The guidelines state that vintage modeling is not a requirement. If we assume that "vintage model" refers to any approach that adjusts credit risk and prepayment risk based upon the age of the loan, then the results show significant increases in accuracy for techniques incorporating this (vintage models, state-transition models, and discrete time survival models) as compared to those that do not include it (time series and roll rates).

Accuracy vs. Complexity

The loan-level models (state transition and survival) were by far the most complex in terms of numbers of coefficients and computational time. This complexity did not provide any increased accuracy relative to vintage models, but it does provide business value in account management, collections, pricing, and strategic planning.

The added complexity of roll rate models when compared to time series models provided little benefit other than the change to be more accurate for the first six months of the forecast. Vintage models were the overall winners in the accuracy versus complexity trade-off, so long as sufficient data exists for robust estimation.

Optional DCF

Starting from a lifetime loss forecast, using a time-value of money discounting of the projected monthly losses using the par rate on the mortgage results in a 20% to 30% decrease in the reserve amount. Estimating the principle and interest payments adjusted for the risk of default or prepayment from the loss model and then discounting with the par rate on the mortgage results in a 70% to 80% reduction in the loss reserve as compared to the original lifetime loss forecast.

Old vs.
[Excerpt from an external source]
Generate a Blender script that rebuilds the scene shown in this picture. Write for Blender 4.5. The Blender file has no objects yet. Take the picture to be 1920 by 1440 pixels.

New Rules

The magnitude of the change from the old loan loss rules to CECL will depend strongly on the lifetime of the asset and the point in the economic cycle when the adoption occurs. For 30-year fixed mortgage, the average life of loan is about 5.5 years and the lifetime loss reserve will be 4 times a historic average approach with 24 month loss emergence period. If adoption had occurred just before the onset of the last recession, the adjustment would have been 10x. At the peak of the recession the change would have been 2x. Well into recovery they would have been at parity.

If the full discounted cash flow approach is compared to the previous approach, the overall increase is only 26% through-the-cycle, with wide variations through the economic cycle, both positive and negative.

Conclusion

By design, the new CECL rules provide a significant amount of flexibility in implementation. As seen from this study, even with a straightforward product like 30-year fixed rate conforming mortgages, the range of models listed in the CECL guidelines can produce a range of lifetime loss numbers that vary by a factor of 2. With the option of discounted cash flows, then the range of final answers would vary by a factor of 4.

Being able to choose options that will create such different answers will put the burden on lenders not only to choose the most appropriate models for their portfolios, but in doing so to also choose the level of loss via the models chosen, and to defend that choice to validators, auditors, and examiners.